More Kids in the Woods
In closing, I want to mention something we’ve noticed about visitation on National Forest System land: It seems to have leveled off in recent years, and it is skewed toward the older age brackets. About two-thirds of our visitors are thirty or older, and—as you probably know—the number of hunters and anglers has declined.
This seems to be part of a larger generational phenomenon. Kids these days have fewer opportunities for unstructured outdoor play than most of us did while growing up, and they also have opportunities we never had to play with all kinds of e-toys—videos, videogames, e-mail, MySpace, weblogs—you know the list. They have less time to explore the Great Outdoors—and less interest in doing so.
So why am I interested in who is visiting our national forests and grasslands? For the reasons I already mentioned and more, I want future generations to know where clean water comes from, where air gets cleaned, where so much carbon is stored, and what wildlands can provide. I want them to care enough about wildlands to want to keep them wild.

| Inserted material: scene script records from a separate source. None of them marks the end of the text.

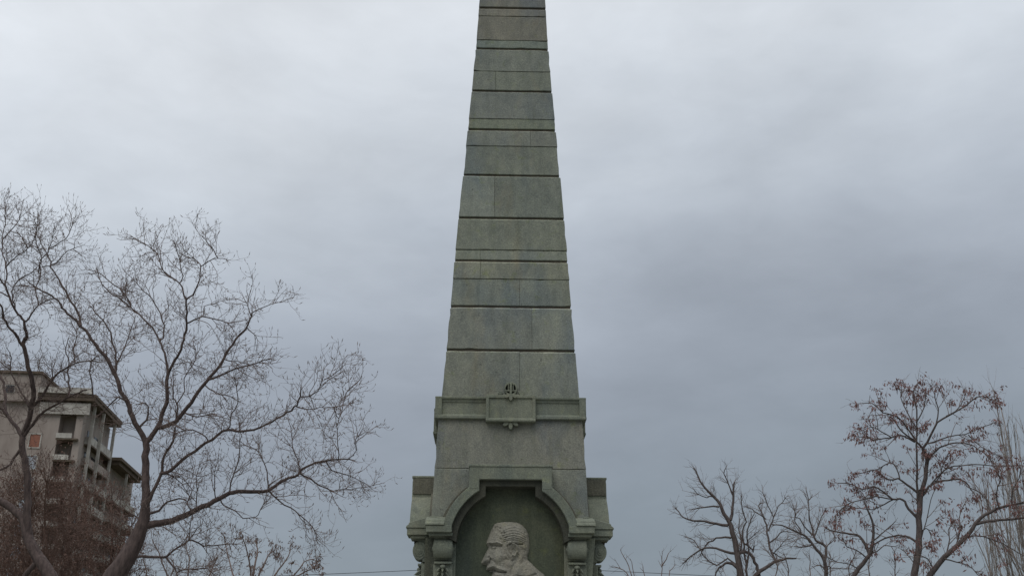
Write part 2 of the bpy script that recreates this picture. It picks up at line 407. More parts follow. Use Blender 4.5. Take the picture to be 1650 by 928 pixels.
for k in range(4):
    bm = bm_new()
    for an in (-58, 0, 58):
        petal(bm, math.sin(rad(an)) * .03, 5.36, .115 if an == 0 else .10, .03, rad(an), 1.05, 1.125)
    o = finish(bm, 'trefoil_drop', S_MOULD, mon, .005); o.rotation_euler = (0, 0, rad(90 * k))

# arched hoods
ZC = 3.60
def arcpts(r, a0, a1, n=18, zc_=ZC):
    return [(r * math.cos(rad(a0 + (a1 - a0) * i / n)), zc_ + r * math.sin(rad(a0 + (a1 - a0) * i / n))) for i in range(n + 1)]
def hood_outline(ro, kb, kz, ri, ib, iz, zend, zsplit):
    """C-shaped outline: outer from right foot over the key box to left foot, then back inside"""
    aR = math.degrees(math.acos(min(.999, kb / ro)))
    ae = math.degrees(math.asin((zend - ZC) / ro))
    out_ = arcpts(ro, ae, aR) + [(kb, kz), (-kb, kz)] + arcpts(ro, 180 - aR, 180 - ae)
    aI = math.degrees(math.acos(ib / ri)); ai = math.degrees(math.asin(max(-.999, (zsplit - ZC) / ri)))
    inn = arcpts(ri, 180 - ai, 180 - aI) + [(-ib, iz), (ib, iz)] + arcpts(ri, aI, ai)
    return out_ + inn
for k in range(4):
    bm = bm_new()
    prism(bm, hood_outline(.955, .575, 4.665, .835, .435, 4.47, 3.74, 3.74), 1.02, 1.475, k)
    # key box cap fillet
    box(bm, -.585, .585, 1.02, 1.486, 4.642, 4.674, k); 
    for sg in (-1, 1):     # small ears of the key box
        s0, s1 = sorted((sg * .570, sg * .440)); box(bm, s0, s1, 1.03, 1.479, 4.335, 4.60, k)
    hood = finish(bm, 'arched_hood', S_MOULD, mon, .006)
    bm = bm_new(); prism(bm, hood_outline(.94, .55, 4.60, .735, .345, 4.385, 3.72, 3.62), 1.025, 1.40, k)
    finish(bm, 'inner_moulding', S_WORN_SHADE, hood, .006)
    for sg in (1, -1):
        bm = bm_new()
        a_, b_ = (22, 53) if sg > 0 else (158, 127)
        prism(bm, arcpts(1.02, a_, b_) + arcpts(.95, b_, a_), 1.03, 1.135 + .002 * sg, k)
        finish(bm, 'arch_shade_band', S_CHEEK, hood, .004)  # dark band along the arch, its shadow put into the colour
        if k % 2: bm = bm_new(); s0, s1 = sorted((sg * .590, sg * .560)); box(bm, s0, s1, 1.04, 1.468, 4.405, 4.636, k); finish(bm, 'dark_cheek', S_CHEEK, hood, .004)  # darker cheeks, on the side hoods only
    # haunch: fills between arch and shaft corner, sloping weathered top
    for sg in (-1, 1):
        bm = bm_new(); s0, s1 = sorted((sg * .80, sg * 1.15))
        box(bm, s0, s1, 1.02, 1.488, 3.742, 3.835, k)
        sa, sb = sorted((sg * .90, sg * 1.165)); sweep(bm, [(1.02, 3.835), (1.505, 3.835), (1.50, 3.862), (1.47, 3.885), (1.46, 3.912), (1.10, 4.00), (1.02, 4.0)], sa, sb, k)
        s0, s1 = sorted((sg * .79, sg * 1.115)); box(bm, s0, s1, 1.02, 1.44, 3.70, 3.743, k)
        finish(bm, 'impost_block', S_MOULD, mon, .007)
        # console
        bm = bm_new(); c0, c1 = sorted((sg * .795, sg * 1.035))
        pr = [(1.05, 3.70), (1.34, 3.70)]
        pr += [(1.335 - .045 * math.sin(i / 6 * math.pi / 2 * 1.0), 3.70 - .035 * i / 6 - .0) for i in range(1, 6)]
        cn, cz, cr_ = 1.275, 3.545, .128
        pr += [(cn + cr_ * math.cos(rad(80 - 170 * i / 14)), cz + cr_ * math.sin(rad(80 - 170 * i / 14))) for i in range(15)]
        pr += [(1.22, 3.42), (1.22, 3.395), (1.05, 3.395)]
        sweep(bm, pr, c0, c1, k)
        box(bm, c0 + .0, c1 - .0, 1.05, 1.30, 3.345, 3.372, k)
        box(bm, c0 - .012, c1 + .012, 1.05, 1.235, 3.0, 3.345, k)
        con = finish(bm, 'console', S_MOULD, mon, .004)
        # volute eyes on both cheeks + drop ball + leaf below
        for sx in (c0, c1):
            bm = bm_new()
            d_ = -1 if sx == c0 else 1
            for rr, pp in ((.125, .008), (.085, .016), (.05, .024), (.022, .034)):
                pts = [(cn + rr * math.cos(i / 18 * 2 * math.pi), cz + rr * math.sin(i / 18 * 2 * math.pi)) for i in range(18)]
                sweep(bm, pts, sx - d_ * .01, sx + d_ * pp, k)
            finish(bm, 'volute', S_MOULD, con, .003)
        bm = bm_new(); cs = (c0 + c1) / 2
        bmesh.ops.create_uvsphere(bm, u_segments=12, v_segments=8, radius=.034, matrix=Matrix.Translation(fr(cs, 1.27, 3.305, k)) @ Matrix.Diagonal((1.2, 1.2, .9, 1)))
        finish(bm, 'drop_ball', S_MOULD, con, 0, True)
        bm = bm_new()
        for li in range(7):
            zz_ = 3.27 - li * .06; wv = .10 - abs(li - 2) * .008
            for sd_ in (-1, 0, 1):
                tip = (cs + sd_ * wv, 1.33 + .055 * math.cos(sd_), zz_ - .045)
                bs = [(cs + sd_ * wv * .4 - .03, 1.22, zz_ + .03), (cs + sd_ * wv * .4 + .03, 1.22, zz_ + .03), (cs + sd_ * wv * .5, 1.30, zz_ + .015), (cs + sd_ * wv * .4, 1.22, zz_ - .03)]
                v_ = [bm.verts.new(fr(*q, k)) for q in bs] + [bm.verts.new(fr(*tip, k))]
                for f in ((0, 2, 4), (2, 1, 4), (1, 3, 4), (3, 0, 4), (0, 1, 2), (0, 3, 1)): bm.faces.new([v_[i] for i in f])
        finish(bm, 'acanthus_leaf', S_MOULD, con, 0)
    # niche panel
    bm = bm_new()
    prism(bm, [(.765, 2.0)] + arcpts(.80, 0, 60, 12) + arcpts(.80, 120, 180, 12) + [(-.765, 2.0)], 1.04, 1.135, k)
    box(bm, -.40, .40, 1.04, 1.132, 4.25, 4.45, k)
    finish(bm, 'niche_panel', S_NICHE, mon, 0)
# sides of the pedestal that hold niche (jambs), body, plinth, steps (below the picture)
bm = bm_new()
for k in range(4):
    for sg in (-1, 1):
        s0, s1 = sorted((sg * .745, sg * 1.17)); box(bm, s0, s1, 1.0, 1.17, 2.0, 3.71, k)
box(bm, -1.16, 1.16, -1.16, 1.16, 1.2, 2.0)
finish(bm, 'pedestal_body', S_MOULD, mon, .008)
bm = bm_new(); ringsweep(bm, [(1.0, 1.9), (1.42, 1.9), (1.46, 2.02), (1.3, 2.1), (1.0, 2.1)]); ringsweep(bm, [(1.0, .9), (1.5, .9), (1.5, 1.15), (1.25, 1.3), (1.0, 1.3)])
finish(bm, 'plinth_moulding', S_MOULD, mon, .01)
for i, (hw, z0, z1) in enumerate(((2.9, 0, .3), (2.4, .3, .6), (1.9, .6, .9))):
    bm = bm_new(); box(bm, -hw, hw, -hw, hw, z0, z1); finish(bm, 'step', S_MOULD, mon, .02)

# portrait relief : height field inside a profile outline
ol = [(290, 200), (330, 180), (420, 169), (520, 165), (600, 175), (670, 208), (730, 270), (765, 350), (776, 430), (776, 520), (765, 600), (748, 640), (752, 695), (810, 745), (860, 800),
      (920, 850), (980, 895), (1010, 940), (1050, 1010), (1075, 1150), (1080, 1400), (950, 1560), (700, 1640), (480, 1560), (360, 1400), (370, 1230), (380, 1150), (330, 1120), (275, 1110), (238, 1065), (236, 1020), (262, 980), (240, 950), (250, 915), (262, 885),
      (268, 858), (235, 862), (198, 850), (176, 828), (182, 795), (178, 768), (120, 758), (104, 735), (122, 690), (158, 620), (206, 528), (190, 500), (178, 465), (190, 420), (220, 350), (250, 270)]
SC = 8.59
NP = 1.137
def rel(px, py):
    p = P(760 + px / SC, 820 + py / SC, DM - NP - .06); return p.x - CX, p.z
O = np.array([rel(*q) for q in ol])
ax0, az0 = O.min(0) - .02; ax1, az1 = O.max(0) + .02
h_ = .0055
gx = np.arange(ax0, ax1, h_); gz = np.arange(az0, az1, h_)
GX, GZ = np.meshgrid(gx, gz)
def seg_dist(GX, GZ, A, B):
    ab = B - A; t = ((GX - A[0]) * ab[0] + (GZ - A[1]) * ab[1]) / (ab @ ab + 1e-12); t = np.clip(t, 0, 1)
    return np.hypot(GX - A[0] - t * ab[0], GZ - A[1] - t * ab[1])
D = np.full(GX.shape, 9.); inside = np.zeros(GX.shape, bool)
for i in range(len(O)):
    A, B = O[i], O[(i + 1) % len(O)]; D = np.minimum(D, seg_dist(GX, GZ, A, B))
    c = ((A[1] > GZ) != (B[1] > GZ)) & (GX < (B[0] - A[0]) * (GZ - A[1]) / (B[1] - A[1] + 1e-12) + A[0]); inside ^= c
H = np.where(inside, .062 * (1 - np.exp(-D / .030)) + .05 * (1 - np.exp(-D / .16)), 0)
def gl(px, py): return np.array(rel(px, py))
def stroke(pts, wdt, amp):
    global H
    pp = [gl(*q) for q in pts]; d = np.full(GX.shape, 9.)
    for A, B in zip(pp[:-1], pp[1:]): d = np.minimum(d, seg_dist(GX, GZ, A, B))
    H = H + np.where(inside, amp * np.exp(-(d / wdt) ** 2), 0)
def blob(px, py, rx, rz_, amp, ang=0):
    global H
    c = gl(px, py); dx, dz = GX - c[0], GZ - c[1]; ca, sa = math.cos(rad(ang)), math.sin(rad(ang))
    x = dx * ca + dz * sa; z = -dx * sa + dz * ca
    H = H + np.where(inside, amp * np.exp(-((x / rx) ** 2 + (z / rz_) ** 2)), 0)
blob(520, 330, .22, .18, .045)                               # skull
blob(350, 650, .07, .07, .028)                               # cheek
stroke([(190, 462), (260, 470), (330, 462), (385, 488)], .012, .024)      # brow
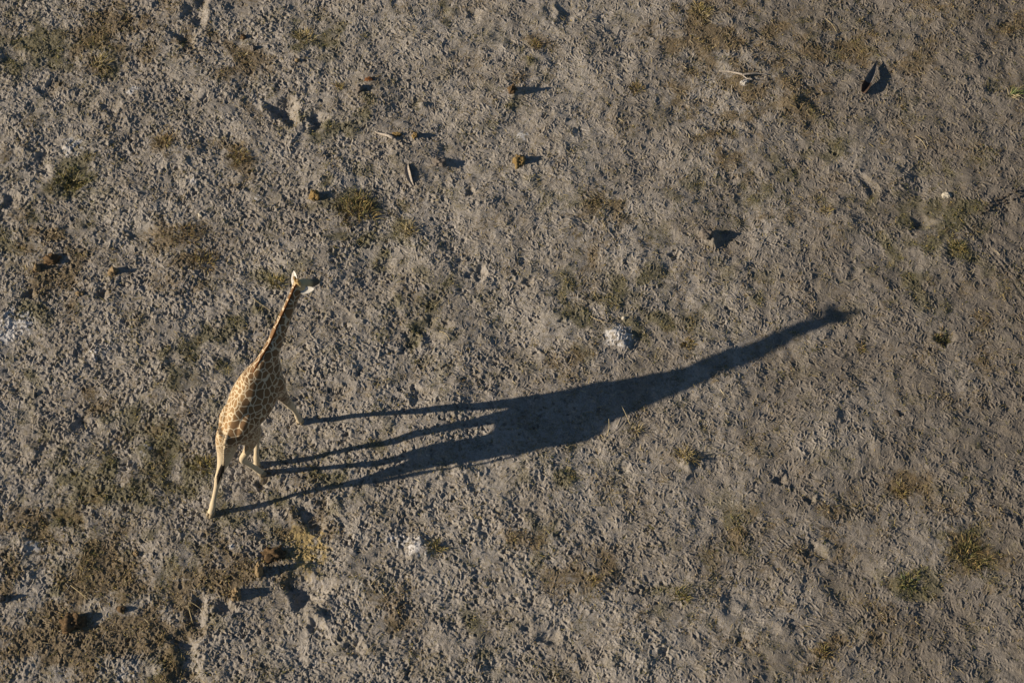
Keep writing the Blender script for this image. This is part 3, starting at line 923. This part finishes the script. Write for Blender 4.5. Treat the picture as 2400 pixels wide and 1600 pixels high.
clod('earth_clod', 842, 213, .07, .08, .10, D_GRY, 'grey earth clod with a long blue shadow near a reddish lump', 'clod', 7)
clod('dung_ball', 865, 190, .085, .05, .06, D_RED, 'reddish brown dung lump just above the grey clod with a blue shadow', 'dung', 8, .4)
clod('dung_ball', 697, 145, .045, .05, .065, D_TAN, 'small orange-tan dung ball below the tall thin yellow tussock', 'dung', 9)
clod('dung_ball', 569, 85, .06, .06, .095, D_BRN, 'brown dung ball with a bluish shadow near the top left pits', 'dung', 10)
clod('earth_clod', 593, 114, .06, .06, .08, D_GRY, 'grey clod just below the brown dung ball near the top left pits', 'clod', 11)
clod('dung_ball', 931, 319, .08, .055, .075, D_YEL, 'left of two golden dung balls beside the pale weathered stick', 'dung', 12, .4)
clod('dung_ball', 973, 323, .055, .075, .11, D_YEL, 'right of two golden dung balls beside the pale weathered stick', 'dung', 13, .4)
clod('dung_ball', 555, 1398, .085, .10, .17, D_TAN, 'tan dung ball with a long flat shadow near the bottom left pits', 'dung', 14)
clod('earth_clod', 2, 1405, .07, .07, .13, D_GRY, 'grey clod cut off by the left edge near the bottom', 'clod', 15)
clod('dung_ball', 319, 1295, .05, .06, .07, D_TAN, 'small orange-tan dung ball alone at the lower left', 'dung', 16)
clod('dung_heap', 172, 1465, .20, .17, .14, D_BRN, 'broken brown dung heap in the brown litter at bottom left', 'dung', 17, .55)
clod('earth_clod', 2103, 968, .045, .085, .04, D_DRK, 'small dark oblong clod alone on the right', 'clod', 18, .2, .5)
clod('earth_clod', 2219, 461, .09, .08, .07, D_PAL, 'pale chalky clod near the right edge by the dark pellets', 'clod', 19, .4)
clod('pale_stone', 469, 505, .035, .06, .045, D_PAL, 'small pale yellowish stone above the two brown shrubs', 'stone', 20, .2, .5)
clod('earth_clod', 1201, 217, .085, .10, .13, D_BRN, 'dark brown clod with a black shadow above the largest golden dung ball', 'clod', 21, .4)
clod('earth_clod', 1655, 557, .13, .12, .11, D_GRY, 'broad earth clod with a black shadow above the shadow of the neck', 'clod', 22, .4)
clod('earth_clod', 608, 1345, .065, .09, .30, D_TAN, 'tall tan earth lump casting a long black shadow below the giraffe', 'clod', 23, .25)
clod('earth_clod', 640, 1300, .20, .16, .10, D_BRN, 'brown crumbly clod beside the patch of yellow soil', 'clod', 24, .6)
clod('dung_ball', 286, 1430, .07, .06, .075, D_BRN, 'brown dung ball half sunk in the litter at bottom left', 'dung', 25, .4)
tussock('low_shrub', 2210, 792, 26, ('olive', 'olive', 'brown'), .13, 'dark olive shrub right of the head of the long shadow', 'shrub', 260)
clod('earth_clod', 1030, 383, .12, .10, .06, D_GRY, 'rough grey clod left of the largest golden dung ball', 'clod', 27, .55)
clod('pale_stone', 1462, 745, .045, .035, .05, D_PAL, 'small white stone above the pale ash mound', 'stone', 28, .2)
clod('bleached_bone', 1744, 198, .10, .055, .06, clodmat('bone', (.62, .58, .52), (.45, .41, .36), 14), 'white bleached bone lump under the forked dead branch', 'bone', 29, .5, .6)
for k in range(16):                                             # pellets by the right edge
    clod('dung_pellet', 2290 + 105 * ((k * .618) % 1) , 445 + 45 * ((k * .381) % 1) + 8 * (k % 3), random.uniform(.02, .04), random.uniform(.02, .035), random.uniform(.03, .055), D_DRK,
         'small dark dung pellet in the scatter by the upper right edge', 'dung', 40 + k, .25, group='dark dung pellets scattered by the right edge', sub=2)


# ---- sticks, bark and stalks
M_STICK = simple('weathered_wood', (.42, .37, .31), (.24, .20, .16), 30, .9, .004)
M_BARK = simple('grey_bark', (.20, .18, .16), (.12, .105, .09), 18, .85, .006)
M_BARKD = simple('dark_bark', (.075, .045, .03), (.045, .03, .022), 24, .8, .006)
M_STRAW = simple('straw_stalk', (.50, .41, .24), (.38, .30, .16), 20, .7)


def path(pts):
    """photo pixels with heights above the ground -> points"""
    out = []
    for u, v, h in pts:
        g = G(u, v, 0); z = hz(g[0], g[1])
        out.append((float(g[0]), float(g[1]), z + h))
    return out


def stick(name, pts, r0, r1, mat, label, cat, nseg=8, parent=None, part=None, org=None):
    P = path(pts) if not hasattr(pts[0], 'xyz') else pts
    n = len(P)
    org = Vector(P[0]) if org is None else org
    st = [(P[i], r0 + (r1 - r0) * i / (n - 1), r0 + (r1 - r0) * i / (n - 1)) for i in range(n)]
    o = tube_obj(part or name, st, mat, parent, nseg, 4, org)
    if parent is None:
        o.location = org
        tag(o, label, cat)
    return o


stick('weathered_stick', [(880, 311, .02), (893, 317, .035), (908, 325, .06), (922, 332, .09)], .020, .036, M_STICK, 'short pale weathered stick propped on the ground by two dung balls', 'stick', 10)
root = empty('dead_branch', path([(1741, 182, 0)])[0]); ro = Vector(root.location)
tag(root, 'forked grey dead branch lying by the yellow litter at the top right', 'branch')
stick('', [(1685, 168, .012), (1706, 171, .03), (1724, 178, .05), (1741, 183, .055)], .012, .026, M_STICK, '', '', 8, root, 'branch_limb', ro)
stick('', [(1739, 183, .055), (1760, 181, .07), (1778, 179, .06), (1800, 180, .03)], .026, .010, M_STICK, '', '', 8, root, 'branch_limb', ro)
stick('', [(1741, 184, .05), (1750, 192, .07), (1762, 196, .09)], .016, .007, M_STICK, '', '', 8, root, 'branch_twig', ro)
STALKS = [([(1384, 743, .02), (1400, 754, .05), (1418, 760, .05), (1441, 760, .02)], 'long curved golden stalk above the pale ash mound'),
          ([(1311, 543, .02), (1331, 538, .04), (1352, 529, .03)], 'straight golden stalk lying in the upper middle'),
          ([(1477, 997, .01), (1466, 980, .10), (1456, 962, .16)], 'thin pale stalk standing by the straw tuft inside the shadow'),
          ([(1424, 1020, .01), (1427, 1006, .10), (1426, 993, .16)], 'short pale stalk standing at the belly edge of the shadow'),
          ([(1020, 720, .02), (1036, 703, .06), (1052, 686, .08)], 'pale slanting stalk over the dark olive patch right of the neck'),
          ([(592, 700, .02), (610, 712, .04), (636, 727, .02)], 'pale stalk lying left of the neck of the giraffe'),
          ([(1935, 46, .02), (1950, 60, .03), (1961, 78, .02)], 'curved golden stalk near the top right'),
          ([(165, 1370, .02), (185, 1388, .05), (207, 1407, .03)], 'pale straight stalk in the brown litter at bottom left'),
          ([(870, 1375, .02), (886, 1360, .05), (902, 1344, .03)], 'pale slanting stalk below the pale mound at bottom centre'),
          ([(166, 416, .02), (176, 425, .12), (187, 413, .16)], 'bent twig rising from the dark olive shrub at upper left'),
          ([(1030, 775, .02), (1044, 786, .04), (1055, 800, .02)], 'bent golden stalk between the neck and the ash mound'),
          ([(452, 1460, .02), (442, 1413, .04), (470, 1425, .05)], 'bent pale stalk beside the bottom left pits'),
          ([(2145, 320, .02), (2160, 334, .04), (2172, 350, .02)], 'pale stalk on bare mud at the upper right')]
for pts, lab in STALKS:
    stick('grass_stalk', pts, .0065, .004, M_STRAW, lab, 'stalk', 6)


def slab(name, pts, widths, heights, thick, mats, label, cat, curl=.5):
    """a curled strip of bark along photo pixels; ends may rise off the ground"""
    P = [Vector(p) for p in path(pts)]
    org = P[0].copy(); b = bmesh.new(); rows = []
    n = len(P)
    for i, p in enumerate(P):
        t = (P[min(i + 1, n - 1)] - P[max(i - 1, 0)]).normalized(); sd = t.cross(Vector((0, 0, 1))).normalized()
        row = []
        for j in range(9):
            x = j / 4.0 - 1
            row.append(p - org + sd * (x * widths[i]) + Vector((0, 0, heights[i] * (x * x if curl > 0 else 1 - x * x))) + Vector((0, 0, heights[i] * .8 * max(0, -x * curl))))
        rows.append(row)
    top = [[b.verts.new(q + Vector((0, 0, thick))) for q in r] for r in rows]; bot = [[b.verts.new(q) for q in r] for r in rows]
    for i in range(n - 1):
        for j in range(8):
            f = b.faces.new((top[i][j], top[i][j + 1], top[i + 1][j + 1], top[i + 1][j])); f.material_index = 0 if (mats[1] is None or i >= 2) else 1
            b.faces.new((bot[i][j], bot[i + 1][j], bot[i + 1][j + 1], bot[i][j + 1]))
        for j in (0, 8):
            b.faces.new((top[i][j], top[i + 1][j], bot[i + 1][j], bot[i][j]))
    for i in (0, n - 1):
        for j in range(8):
            b.faces.new((top[i][j], top[i][j + 1], bot[i][j + 1], bot[i][j]))
    bmesh.ops.recalc_face_normals(b, faces=b.faces)
    me = bpy.data.meshes.new(name); b.to_mesh(me); b.free()
    me.materials.append(mats[0])
    if mats[1]: me.materials.append(mats[1])
    o = link_mesh(name, me, None)
    o.location = org
    return tag(o, label, cat)


slab('bark_strip', [(2022, 220, .01), (2027, 212, .025), (2034, 198, .045), (2041, 184, .06), (2048, 168, .06), (2055, 145, .04)], [.05, .085, .085, .08, .06, .008], [.03, .07, .06, .05, .03, .005], .012,
     (M_BARK, M_BARKD), 'pointed grey bark strip with a dark base at the upper right', 'bark')
slab('bark_piece', [(955, 388, .0), (953, 398, .01), (955, 410, .015), (960, 423, .015), (968, 435, .0)], [.02, .05, .06, .05, .02], [.015, .035, .045, .035, .015], .012,
     (M_STICK, None), 'curved upright piece of bark with a pale rim and black shadow', 'bark', 1.0)
#THINGS_END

So the Forest Service has launched a series of projects to get more kids out into the woods. Conservation belongs to future generations, and it is up to us to give future leaders the environmental literacy they will need to carry on. Climate change—hemlock woolly adelgid—these are just some of the many challenges facing us today; the next generation of conservation leaders will face them, too. We—and they—must come to grips with these challenges if generations to come are to have places to hunt and fish—healthy forested landscapes like we had when we were young. That is our obligation to the future.